Sumber dari Kumparan

Meski baru tahap kajian, isu ini langsung ramai diperbincangkan publik sejak awal November 2025. Banyak yang menilai langkah ini berpotensi membawa arah baru bagi dunia kreator digital Indonesia, tapi tak sedikit juga yang khawatir regulasi semacam ini bisa membatasi kebebasan berekspresi.

Salah satu acuan utama Komdigi adalah kebijakan baru dari Tiongkok (China) yang resmi diberlakukan pada 10 Oktober 2025. Di negara tersebut, influencer profesional diwajibkan memiliki sertifikasi kompetensi khusus, terutama jika membahas topik sensitif atau teknis. Pelanggar aturan bisa dikenakan denda hingga 100.000 yuan atau setara Rp 230 juta, atau bahkan menghadapi sanksi penutupan akun.

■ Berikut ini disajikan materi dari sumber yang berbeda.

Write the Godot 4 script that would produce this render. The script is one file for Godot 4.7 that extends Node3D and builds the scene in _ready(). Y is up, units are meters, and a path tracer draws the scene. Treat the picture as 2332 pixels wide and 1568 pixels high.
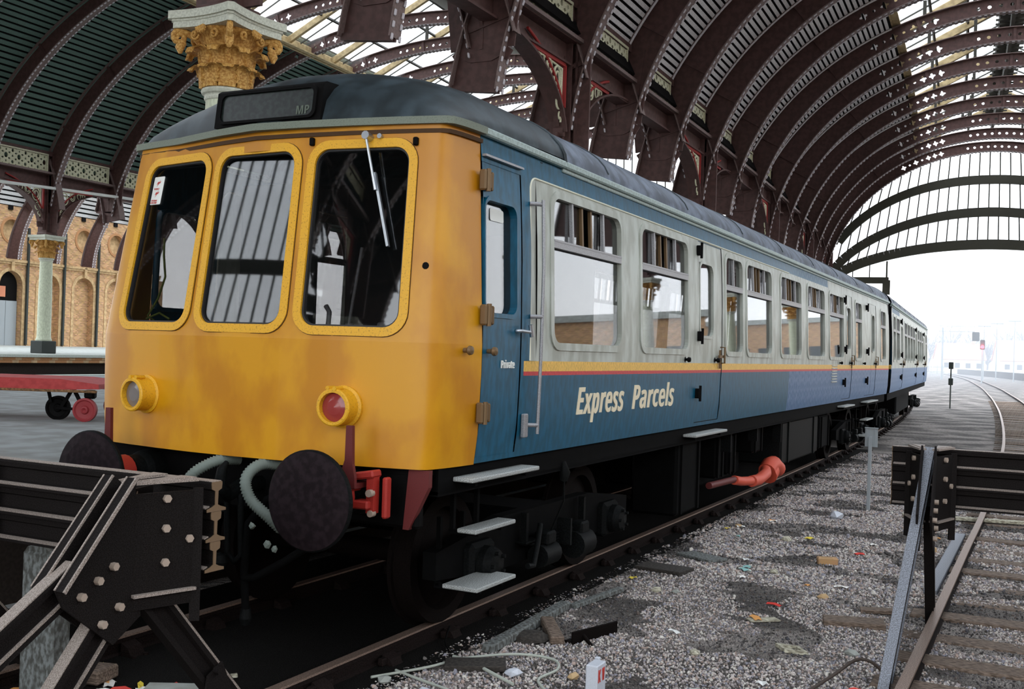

Komdigi menegaskan bahwa Indonesia tidak serta-merta akan menyalin model regulasi China. “Kami masih mengkaji secara hati-hati agar kebijakan ini tidak mengekang kreativitas para kreator,” ujar Bonifasius. Pemerintah juga disebut sedang mengumpulkan masukan dari komunitas kreator, akademisi, dan publik sebelum menentukan langkah lanjutan, termasuk apakah sertifikasi ini benar-benar dibutuhkan, dan jika ya, bagaimana mekanisme serta grading system-nya akan diterapkan.